[quote=“Fox”]
BF, don’t you think it is a little starnge that private contractors should be conducting military interrorgations?[/quote]
Not at all. To be an interrogator one would have to go to the Defense Language Institute (Monterrey, California) for several years, be an intelligence specialist (FT Huachuca, AZ) and have years of experience in that AO. Under Clinton, military retention rates were abysmal. There was more money for anyone to be made [i]outside[/i] the military. Now we are paying for it.
hn.afnews.af.mil/webpages/transcripts/DLI03.htm
“The Defense Language Institute reports that it takes 63 weeks to get a basic working knowledge of Arabic, compared to 25 weeks to learn simpler languages like Spanish, French and Italian. During the class period, students take six-to-seven hours of class with two-to-three hours of homework five days a week.”
acfnewsource.org/general/lan … itute.html
"Since the 1992 presidential election, the number of people serving in the U.S. military has been cut by over 700,000. The brunt of this cutback has fallen on the Army and Air Force, both of which have experienced personnel cuts of 45% since 1989. The Navy, through the elimination of vessels and undermanned ships, has been reduced by 36%. Over the same period, however, operational commitments (such as deployments to Kosovo, Bosnia and Iraq) have increased by 300%.
What’s wrong with this equation? We now expect our servicemen to do more with less, deploying tanks designed for a crew of four with only three men and guided-missile cruisers with only 86% of their assigned crew.
The net result is devastating to the morale of our country’s men and women in uniform. For example, sailors such as those on the U.S.S. Anzio spend 77% of their nights away from their families.4 While it is not a soldier’s place to complain, many of them choose to vote with their feet when it becomes time to reenlist.
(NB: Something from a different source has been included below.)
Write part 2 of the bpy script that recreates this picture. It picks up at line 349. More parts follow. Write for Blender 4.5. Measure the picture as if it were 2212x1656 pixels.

General Richard Hawley, the commander of Air Combat Command, recently noted that pilots cite the increased rate of operations as “their top reason for leaving the Air Force.” General Thomas Schwartz, commander of U.S. Army Forces Command, has voiced similar sentiments. “Our soldiers… repeatedly tell us that they choose to leave the Army because they cannot raise their family and be constantly deployed,” reported Schwartz.
Retention rates in all service branches are well below their target projections. The obvious solution - replacing these seasoned troops with new recruits - is unacceptable. This would diminish the quality and experience of our fighting forces. Shortfalls in recruiting have already prompted the Army and Navy to consider allowing more high school dropouts to enlist. Despite recent media blitzes, the Army still could fall short of its recruitment goal this year by 10,000."
nationalcenter.org/NPA249.html
"A military man who has to tell his wife and family that he has been fired from the service is not likely to forget the experience. But having to tell them that he has been selected out by a review board because his unit had too many white males to suit the Pentagon’s affirmative-action program made Frank Christian furious after a Selective Early Retirement Board (SERB) decided in July 1992 that his services – and those of 1,031 other lieutenant colonels who are white males – no longer were required by the U.S. Army. “All of us were hurt and felt something was wrong, either with us or the way this was done” Christian tells Insight. Now the U.S. Claims Court has agreed.
Also in 1992, a board at Randolph Air Force Base, Texas, selected 610 male colonels for early retirement. No female colonels were selected out. A class-action lawsuit followed, with 83 of the colonels contending that the use of affirmative-action policies in their dismissals violated their right to equal protection. Their case was settled by the government out of court for $10 million."